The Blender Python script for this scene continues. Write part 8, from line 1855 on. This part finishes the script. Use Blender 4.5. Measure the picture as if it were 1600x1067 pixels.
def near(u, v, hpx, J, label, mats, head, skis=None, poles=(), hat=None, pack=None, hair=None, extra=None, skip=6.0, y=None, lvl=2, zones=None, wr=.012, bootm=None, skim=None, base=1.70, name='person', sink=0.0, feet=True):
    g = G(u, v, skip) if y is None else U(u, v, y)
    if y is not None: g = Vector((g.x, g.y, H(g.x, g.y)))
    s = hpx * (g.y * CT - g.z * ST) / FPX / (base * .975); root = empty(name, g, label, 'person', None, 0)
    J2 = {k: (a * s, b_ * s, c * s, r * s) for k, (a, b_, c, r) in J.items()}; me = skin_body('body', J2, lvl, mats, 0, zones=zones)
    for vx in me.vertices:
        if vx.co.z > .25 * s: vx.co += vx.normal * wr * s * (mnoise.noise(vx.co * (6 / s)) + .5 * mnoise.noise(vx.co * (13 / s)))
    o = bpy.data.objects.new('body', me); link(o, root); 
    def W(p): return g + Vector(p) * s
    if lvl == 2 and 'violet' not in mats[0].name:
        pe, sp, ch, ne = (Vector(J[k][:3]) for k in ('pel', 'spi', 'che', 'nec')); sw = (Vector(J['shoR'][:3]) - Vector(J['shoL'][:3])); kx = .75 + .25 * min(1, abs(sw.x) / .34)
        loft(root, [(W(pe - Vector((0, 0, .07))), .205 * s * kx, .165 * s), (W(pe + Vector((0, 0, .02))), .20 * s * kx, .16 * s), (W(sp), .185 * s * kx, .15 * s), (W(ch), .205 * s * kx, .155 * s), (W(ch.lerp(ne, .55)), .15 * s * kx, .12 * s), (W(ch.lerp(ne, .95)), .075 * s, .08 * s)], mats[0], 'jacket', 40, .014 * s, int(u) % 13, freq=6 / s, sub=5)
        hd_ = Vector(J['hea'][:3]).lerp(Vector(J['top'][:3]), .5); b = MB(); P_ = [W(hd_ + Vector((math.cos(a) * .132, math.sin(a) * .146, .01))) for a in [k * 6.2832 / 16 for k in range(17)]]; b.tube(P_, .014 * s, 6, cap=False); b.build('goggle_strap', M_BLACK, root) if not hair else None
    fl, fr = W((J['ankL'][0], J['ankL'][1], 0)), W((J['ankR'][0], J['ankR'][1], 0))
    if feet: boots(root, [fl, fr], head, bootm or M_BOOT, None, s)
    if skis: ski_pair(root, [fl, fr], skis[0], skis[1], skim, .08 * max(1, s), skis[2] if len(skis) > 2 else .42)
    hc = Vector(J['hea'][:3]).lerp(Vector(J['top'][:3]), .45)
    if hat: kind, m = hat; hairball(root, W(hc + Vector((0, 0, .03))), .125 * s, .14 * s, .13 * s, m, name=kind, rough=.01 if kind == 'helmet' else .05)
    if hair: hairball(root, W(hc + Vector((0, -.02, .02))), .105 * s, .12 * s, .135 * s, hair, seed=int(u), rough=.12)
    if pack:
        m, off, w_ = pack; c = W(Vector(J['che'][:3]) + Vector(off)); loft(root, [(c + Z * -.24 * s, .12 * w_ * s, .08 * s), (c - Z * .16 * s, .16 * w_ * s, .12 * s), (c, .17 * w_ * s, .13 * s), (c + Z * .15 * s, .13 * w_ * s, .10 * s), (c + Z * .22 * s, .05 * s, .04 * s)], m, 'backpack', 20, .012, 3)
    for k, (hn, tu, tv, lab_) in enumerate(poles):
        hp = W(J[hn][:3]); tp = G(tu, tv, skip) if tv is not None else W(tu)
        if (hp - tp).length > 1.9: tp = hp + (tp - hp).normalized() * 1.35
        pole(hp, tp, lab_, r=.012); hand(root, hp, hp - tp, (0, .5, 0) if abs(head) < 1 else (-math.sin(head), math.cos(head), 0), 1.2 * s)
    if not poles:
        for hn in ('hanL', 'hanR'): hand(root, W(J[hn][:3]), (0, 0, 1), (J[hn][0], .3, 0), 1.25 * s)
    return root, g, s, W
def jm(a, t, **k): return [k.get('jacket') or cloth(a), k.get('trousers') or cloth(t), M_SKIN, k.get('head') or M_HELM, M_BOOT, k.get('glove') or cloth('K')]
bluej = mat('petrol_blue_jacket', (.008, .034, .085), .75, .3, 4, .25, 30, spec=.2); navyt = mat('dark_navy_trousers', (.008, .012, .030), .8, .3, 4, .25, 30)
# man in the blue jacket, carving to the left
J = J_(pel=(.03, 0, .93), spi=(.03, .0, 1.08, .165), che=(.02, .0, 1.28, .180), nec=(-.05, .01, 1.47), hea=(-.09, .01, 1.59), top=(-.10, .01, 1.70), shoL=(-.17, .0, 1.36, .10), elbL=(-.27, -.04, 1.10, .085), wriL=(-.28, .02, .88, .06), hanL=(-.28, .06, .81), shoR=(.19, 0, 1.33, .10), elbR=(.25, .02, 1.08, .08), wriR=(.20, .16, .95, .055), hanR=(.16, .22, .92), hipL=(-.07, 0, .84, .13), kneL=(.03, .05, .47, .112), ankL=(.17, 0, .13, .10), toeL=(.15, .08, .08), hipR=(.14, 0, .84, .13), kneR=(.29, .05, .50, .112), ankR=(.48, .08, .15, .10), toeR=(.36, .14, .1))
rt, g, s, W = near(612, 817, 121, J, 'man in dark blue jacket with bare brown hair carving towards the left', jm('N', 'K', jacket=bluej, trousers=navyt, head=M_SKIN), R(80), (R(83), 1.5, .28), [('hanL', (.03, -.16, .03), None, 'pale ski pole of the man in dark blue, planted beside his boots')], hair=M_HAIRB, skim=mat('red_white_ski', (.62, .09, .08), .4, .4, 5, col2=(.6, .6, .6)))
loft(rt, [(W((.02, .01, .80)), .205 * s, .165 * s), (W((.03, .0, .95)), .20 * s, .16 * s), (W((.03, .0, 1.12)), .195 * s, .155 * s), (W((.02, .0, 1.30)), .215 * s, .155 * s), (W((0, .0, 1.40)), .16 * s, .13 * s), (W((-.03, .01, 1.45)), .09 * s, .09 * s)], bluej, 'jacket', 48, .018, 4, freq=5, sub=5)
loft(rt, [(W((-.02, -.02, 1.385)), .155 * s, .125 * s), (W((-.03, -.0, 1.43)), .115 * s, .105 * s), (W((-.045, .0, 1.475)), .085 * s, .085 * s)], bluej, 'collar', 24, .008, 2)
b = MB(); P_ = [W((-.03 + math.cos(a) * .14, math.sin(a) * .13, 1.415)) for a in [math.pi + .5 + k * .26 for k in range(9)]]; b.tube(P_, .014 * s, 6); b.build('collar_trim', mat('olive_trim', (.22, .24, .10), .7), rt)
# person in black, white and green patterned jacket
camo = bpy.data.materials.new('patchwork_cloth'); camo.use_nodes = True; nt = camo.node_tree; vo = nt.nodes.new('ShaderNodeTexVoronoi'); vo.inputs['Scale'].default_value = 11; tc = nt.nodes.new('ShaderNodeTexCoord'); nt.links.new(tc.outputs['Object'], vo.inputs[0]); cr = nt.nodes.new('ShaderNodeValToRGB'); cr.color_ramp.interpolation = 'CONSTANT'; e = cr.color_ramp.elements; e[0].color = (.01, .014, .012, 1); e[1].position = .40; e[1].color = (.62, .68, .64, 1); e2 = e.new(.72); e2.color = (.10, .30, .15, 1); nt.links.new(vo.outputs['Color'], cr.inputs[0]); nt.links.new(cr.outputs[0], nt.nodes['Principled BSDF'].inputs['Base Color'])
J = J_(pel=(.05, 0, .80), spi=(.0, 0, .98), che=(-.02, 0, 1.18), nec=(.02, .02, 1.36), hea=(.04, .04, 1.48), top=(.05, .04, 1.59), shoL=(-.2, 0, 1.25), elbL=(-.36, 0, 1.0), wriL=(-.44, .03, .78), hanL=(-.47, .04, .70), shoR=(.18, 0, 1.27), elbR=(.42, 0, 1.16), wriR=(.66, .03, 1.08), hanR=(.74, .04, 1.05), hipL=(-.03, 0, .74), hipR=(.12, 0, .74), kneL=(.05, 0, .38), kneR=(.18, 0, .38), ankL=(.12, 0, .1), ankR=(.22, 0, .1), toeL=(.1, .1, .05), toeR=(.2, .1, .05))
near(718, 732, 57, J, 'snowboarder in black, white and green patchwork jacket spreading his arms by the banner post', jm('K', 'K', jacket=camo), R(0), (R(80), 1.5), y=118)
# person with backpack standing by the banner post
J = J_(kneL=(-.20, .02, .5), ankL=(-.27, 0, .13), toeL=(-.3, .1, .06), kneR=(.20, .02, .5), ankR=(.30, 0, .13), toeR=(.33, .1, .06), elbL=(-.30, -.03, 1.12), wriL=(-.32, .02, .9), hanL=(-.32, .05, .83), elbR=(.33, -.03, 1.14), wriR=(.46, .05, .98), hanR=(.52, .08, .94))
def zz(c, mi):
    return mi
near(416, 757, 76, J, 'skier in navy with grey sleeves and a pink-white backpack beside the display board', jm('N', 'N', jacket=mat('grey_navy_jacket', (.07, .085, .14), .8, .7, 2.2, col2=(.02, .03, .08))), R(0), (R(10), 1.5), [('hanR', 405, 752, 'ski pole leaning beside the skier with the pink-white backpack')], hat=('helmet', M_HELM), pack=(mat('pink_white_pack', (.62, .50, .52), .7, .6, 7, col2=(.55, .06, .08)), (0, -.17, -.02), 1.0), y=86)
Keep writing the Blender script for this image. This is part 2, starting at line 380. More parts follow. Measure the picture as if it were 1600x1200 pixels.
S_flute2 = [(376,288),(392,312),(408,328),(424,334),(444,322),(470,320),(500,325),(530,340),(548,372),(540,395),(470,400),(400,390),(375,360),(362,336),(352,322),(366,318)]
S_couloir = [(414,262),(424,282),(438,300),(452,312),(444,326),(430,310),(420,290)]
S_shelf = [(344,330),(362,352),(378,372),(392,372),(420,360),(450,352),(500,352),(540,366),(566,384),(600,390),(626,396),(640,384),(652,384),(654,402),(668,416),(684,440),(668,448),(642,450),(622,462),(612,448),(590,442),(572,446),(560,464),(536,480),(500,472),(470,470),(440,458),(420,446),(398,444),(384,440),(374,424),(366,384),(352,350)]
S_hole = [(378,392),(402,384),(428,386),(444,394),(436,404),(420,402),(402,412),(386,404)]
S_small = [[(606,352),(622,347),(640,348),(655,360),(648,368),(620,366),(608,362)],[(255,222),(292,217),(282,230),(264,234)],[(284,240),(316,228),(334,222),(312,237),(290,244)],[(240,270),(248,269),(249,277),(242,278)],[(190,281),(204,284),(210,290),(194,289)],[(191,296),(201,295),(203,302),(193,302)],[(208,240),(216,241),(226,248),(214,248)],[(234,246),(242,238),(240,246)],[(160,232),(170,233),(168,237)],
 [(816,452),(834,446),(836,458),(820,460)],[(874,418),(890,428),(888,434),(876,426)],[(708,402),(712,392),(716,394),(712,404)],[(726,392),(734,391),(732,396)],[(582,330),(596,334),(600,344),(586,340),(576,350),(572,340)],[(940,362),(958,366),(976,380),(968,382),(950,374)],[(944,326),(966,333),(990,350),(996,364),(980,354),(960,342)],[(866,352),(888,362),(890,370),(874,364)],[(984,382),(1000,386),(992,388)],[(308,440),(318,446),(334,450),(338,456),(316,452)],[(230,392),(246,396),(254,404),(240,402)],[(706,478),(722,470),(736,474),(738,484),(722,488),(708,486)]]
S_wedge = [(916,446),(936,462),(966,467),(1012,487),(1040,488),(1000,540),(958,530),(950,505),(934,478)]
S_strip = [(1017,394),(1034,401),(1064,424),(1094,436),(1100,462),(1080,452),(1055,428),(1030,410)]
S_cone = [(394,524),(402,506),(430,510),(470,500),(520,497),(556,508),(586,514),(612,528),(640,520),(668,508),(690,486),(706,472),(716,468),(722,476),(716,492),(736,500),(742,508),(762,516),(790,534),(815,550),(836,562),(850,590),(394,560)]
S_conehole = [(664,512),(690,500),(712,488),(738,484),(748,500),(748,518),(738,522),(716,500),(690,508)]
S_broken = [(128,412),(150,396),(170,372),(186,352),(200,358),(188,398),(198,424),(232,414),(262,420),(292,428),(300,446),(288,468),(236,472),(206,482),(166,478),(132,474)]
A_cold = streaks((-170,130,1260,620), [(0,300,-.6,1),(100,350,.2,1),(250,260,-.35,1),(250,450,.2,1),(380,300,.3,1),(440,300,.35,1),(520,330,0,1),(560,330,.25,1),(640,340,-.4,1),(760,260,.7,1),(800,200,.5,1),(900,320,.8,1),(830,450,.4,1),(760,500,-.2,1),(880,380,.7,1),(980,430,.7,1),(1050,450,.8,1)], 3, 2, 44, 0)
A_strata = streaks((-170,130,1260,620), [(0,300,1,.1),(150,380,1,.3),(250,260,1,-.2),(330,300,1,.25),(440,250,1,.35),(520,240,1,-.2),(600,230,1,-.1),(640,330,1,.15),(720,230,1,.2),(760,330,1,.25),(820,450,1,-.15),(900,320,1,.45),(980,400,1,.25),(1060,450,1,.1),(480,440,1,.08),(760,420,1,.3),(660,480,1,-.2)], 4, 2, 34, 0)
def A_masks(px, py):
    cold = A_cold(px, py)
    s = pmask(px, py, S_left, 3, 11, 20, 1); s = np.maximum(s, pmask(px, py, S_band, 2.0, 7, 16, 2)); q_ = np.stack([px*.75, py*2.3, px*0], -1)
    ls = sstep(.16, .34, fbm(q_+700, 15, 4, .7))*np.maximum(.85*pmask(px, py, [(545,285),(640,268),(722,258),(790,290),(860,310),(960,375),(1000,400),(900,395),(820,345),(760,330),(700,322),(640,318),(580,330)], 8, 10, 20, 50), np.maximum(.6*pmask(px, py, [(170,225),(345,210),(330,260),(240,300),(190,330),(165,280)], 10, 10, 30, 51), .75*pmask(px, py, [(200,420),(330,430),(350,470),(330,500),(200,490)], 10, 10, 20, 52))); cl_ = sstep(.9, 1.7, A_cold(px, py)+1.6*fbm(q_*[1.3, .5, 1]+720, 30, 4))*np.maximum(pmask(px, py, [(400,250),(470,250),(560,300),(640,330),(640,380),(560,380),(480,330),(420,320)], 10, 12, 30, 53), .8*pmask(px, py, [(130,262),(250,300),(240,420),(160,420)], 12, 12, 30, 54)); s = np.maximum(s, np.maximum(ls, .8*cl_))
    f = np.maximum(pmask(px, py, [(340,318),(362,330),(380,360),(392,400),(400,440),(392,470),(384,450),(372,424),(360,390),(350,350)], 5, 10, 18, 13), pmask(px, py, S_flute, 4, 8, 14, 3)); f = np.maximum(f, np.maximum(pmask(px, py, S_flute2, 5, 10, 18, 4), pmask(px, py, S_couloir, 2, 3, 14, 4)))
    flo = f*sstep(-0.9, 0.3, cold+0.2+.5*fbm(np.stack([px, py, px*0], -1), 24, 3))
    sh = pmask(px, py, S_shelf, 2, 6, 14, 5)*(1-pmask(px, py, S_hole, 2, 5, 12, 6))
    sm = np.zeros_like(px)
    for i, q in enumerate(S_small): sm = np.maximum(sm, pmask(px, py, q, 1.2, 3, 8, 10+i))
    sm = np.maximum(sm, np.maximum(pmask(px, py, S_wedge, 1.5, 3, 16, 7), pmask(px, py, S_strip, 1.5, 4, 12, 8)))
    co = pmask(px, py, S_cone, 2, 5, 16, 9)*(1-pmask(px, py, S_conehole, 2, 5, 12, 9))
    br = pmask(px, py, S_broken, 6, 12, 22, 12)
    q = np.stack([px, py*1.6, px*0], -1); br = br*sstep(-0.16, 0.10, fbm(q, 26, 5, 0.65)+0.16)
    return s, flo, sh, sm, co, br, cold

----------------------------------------

• [Work instructions]: Look above for the line containing "px*0], -1), 24, 3))"; copy from it through the last line, exactly, and nothing more.

• [Output of the exercise]:
    flo = f*sstep(-0.9, 0.3, cold+0.2+.5*fbm(np.stack([px, py, px*0], -1), 24, 3))
    sh = pmask(px, py, S_shelf, 2, 6, 14, 5)*(1-pmask(px, py, S_hole, 2, 5, 12, 6))
    sm = np.zeros_like(px)
    for i, q in enumerate(S_small): sm = np.maximum(sm, pmask(px, py, q, 1.2, 3, 8, 10+i))
    sm = np.maximum(sm, np.maximum(pmask(px, py, S_wedge, 1.5, 3, 16, 7), pmask(px, py, S_strip, 1.5, 4, 12, 8)))
    co = pmask(px, py, S_cone, 2, 5, 16, 9)*(1-pmask(px, py, S_conehole, 2, 5, 12, 9))
    br = pmask(px, py, S_broken, 6, 12, 22, 12)
    q = np.stack([px, py*1.6, px*0], -1); br = br*sstep(-0.16, 0.10, fbm(q, 26, 5, 0.65)+0.16)
    return s, flo, sh, sm, co, br, cold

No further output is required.